In fact, the brand’s city jackets arrived with Ruffini, the current President and CEO, who purchased the company in 2003 and organized a plan to relaunch the label by 
weaving together its heritage, technological innovation and aesthetic research. “In 2003, Moncler was a company that had forgotten where it came from, but it was still 
very much alive in the collective imaginary, that shiny and colorful jacket, an emblem of the ‘80s,” he explained in a recent interview. “My initial idea was to restart from 
the roots of Moncler, to remind everyone of its history, its French origins, the moments of glory between the Olympics of Grenoble and the alpine achievements. But, at 
the same time, I wanted to created something ‘global’. My dream was that, one day, in everyday language, we’d say ‘Moncler’ to express the term “down jacket’, just like we 
say Bic for a ballpoint pen.”

In 2006, the Haute Couture Moncler Gamme Rouge collection arrived, designed first by Alessandra Facchinetti and then by Giambattista Valli, which was followed by the 
Moncler Gamme Blue men’s line (2009), designed in collaboration with American stylist Thom Browne. Then there was Moncler Grenoble (2010), with which the brand revisited 
its history, giving a contemporary spin to skiwear and after-ski fashion.

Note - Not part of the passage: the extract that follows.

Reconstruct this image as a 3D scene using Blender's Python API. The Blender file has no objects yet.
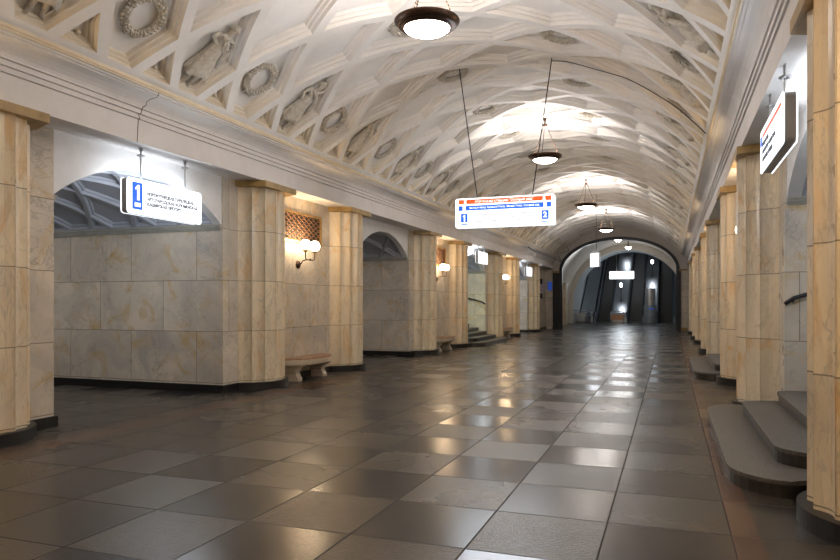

Collaborations with artists and stylists followed along with new markets (above all, the line of Moncler Lunettes glasses), all the way to the Genius project, launched in 2018: 
“A republic of imagination” and “a hub of exceptional minds operating in unison while simultaneously cultivating their singularity.” The first creatives invited were Pierpaolo Piccioli, 
Simone Rocha, Craig Green, Kei Ninomiya with his brand Noir, Hiroshi Fujiwara, Palm Angels, with Liya Kebede, Sergio Zambon and Veronica Leoni, Sandro Mandrino, Matthew 
Williams of 1017 ALYX 9SM, Richard Quinn, Francesco Ragazzi and Poldo Dog Couture, and JW Anderson arriving later.

With this, we arrive in 2020, and the recent acquisition of Stone Island, the last piece of a great project that looks to redefine our idea of luxury, understood (to quote Ruffini) 
as “an open and participatory universe, which thrives on community, experientiality and cultural exchanges, where communication is always interaction and where aspirations go 
beyond possession to become ‘belonging’.”